Mostly Dead Things

Image of Mostly Dead Things
Author(s): 
Release Date: 
June 4, 2019
Publisher/Imprint: 
Tin House Books
Pages: 
354
Reviewed by: 

Mostly Dead Things is an odd creature: a book widely recommended and popularly listed, but marked by a fundamental discomfort that defies mainstream appeal. The novel’s Amazon reviews are deeply mixed, varying between readers delighted by the moody oddities and those put off by the emotional darkness underlying the story.

Like so many genuinely strange stories in modern American literature, Mostly Dead Things is set in Florida. Alas, poor Florida. Third-most populous state, afflicted by tales of Florida Man, sinking into the sea, it hangs off the continent with a rueful freakishness. But where Karen Russell’s Florida tales (Swamplandia!, St Lucy’s Home for Girls Raised by Wolves, Vampires in the Lemon Grove) revel in a magically hued terror beneath the sunshine, Kristen Arnett takes a less mythic, but still recognizably southern gothic, look at subtropical America.

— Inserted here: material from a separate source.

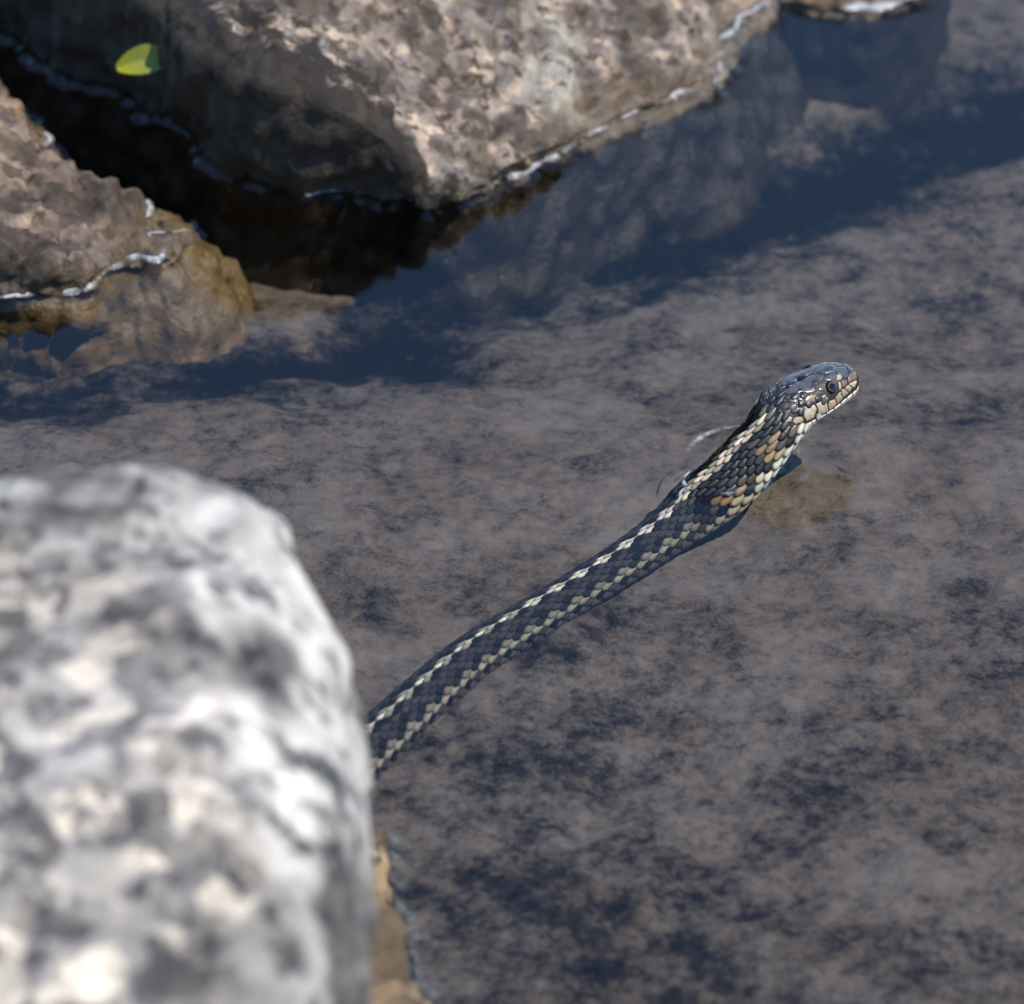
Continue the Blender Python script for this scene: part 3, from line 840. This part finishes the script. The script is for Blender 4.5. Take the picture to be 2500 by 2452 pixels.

Jessa Morton, lesbian taxidermist following in her father’s footsteps struggles with a family dissolving. Her brother has ceased functioning as an adult since his wife (also Jessa’s girlfriend) left him, her niece and nephew are too easily led astray (largely by Jessa), and her mother has taken to assembling kinky dioramas: “she’d rendered a sex scene in the front window of our store. While the panther plowed away at the goat, the wild boar leered at the two of them from behind a large plastic ficus.”

These obscene spectacles draw the attention of sophisticated Lucinda, a gallery owner who delights in outsider art. Arnett’s descriptions of the mother’s art carry the book’s greatest energy. There’s a fury and joy in the work, a determination to desecrate the labor at the heart of dysfunctional family. Three generations have carefully skinned animals, boiled their bones, and resurrected them into modes as lifelike as possible. One woman will break those wired-closed jaws, coat orifices in sequins, and affix the nipple clamps that seem to have emerged from her own, now ended, marital sex life.

Jessa is utterly horrified. Even as she carries on a hate-driven affair with Lucinda, she loathes her mother’s work and Lucinda’s affection for it. That loathing is partially driven by affection for her father, whose suicide didn’t so much shatter her family as set punctuation at the end of its broken sentence. The other part is open horror at her mother’s open sexuality after a lifetime of bland food and southern woman passivity.

The self-loathing behind the sexuality of the novel, though, is inescapable. The book is full of sex, mostly but not entirely between women, and all of it is heartbreakingly self-destructive. Brynn, Jessa’s beloved, her brother’s ex-wife, now gone to find other worlds to conquer, moves through the novel’s flashbacks with a careless aura of heartbreak worthy of the greatest manic pixie dream girls. Brynn’s actions, her sexual drive, her double-sided marriage to two siblings, is enchanting but inscrutable. Even at a distance of years, neither Brynn nor her brother seems to understand why Brynn would do this, or why she ended it.

The frustration Mostly Dead Things creates comes through its lack of answers. It’s not really clear why women do these things. (And it is women who do those things. The men stare with shallow eyes, uncomprehending but uncomplicated.) Jessa is an open emotional wound. We discover the history of how she came to this raw state, but discover little that might heal or transform her, that might offer some real discovery.

If the novel were more fully in touch with its southern gothic heritage, if it took its grotesquery to the next level (and, given the peacocks roaming through, why not imagine the work in the hands of Flannery O’Connor), some epiphany would be at hand. Whether it’s the lack of engagement with faith, or simply the mode of the novel, no such discovery seems possible. Yet if it’s determined to be a tragedy, why not push for catharsis? If it wants to pursue its comedy, why not break those moments fully open?

Mostly Dead Things is almost a great book, but, like its elusive Brynn, it stops short of offering emotional fulfillment, preferring to pose, with naïve cruelty, just out of reach.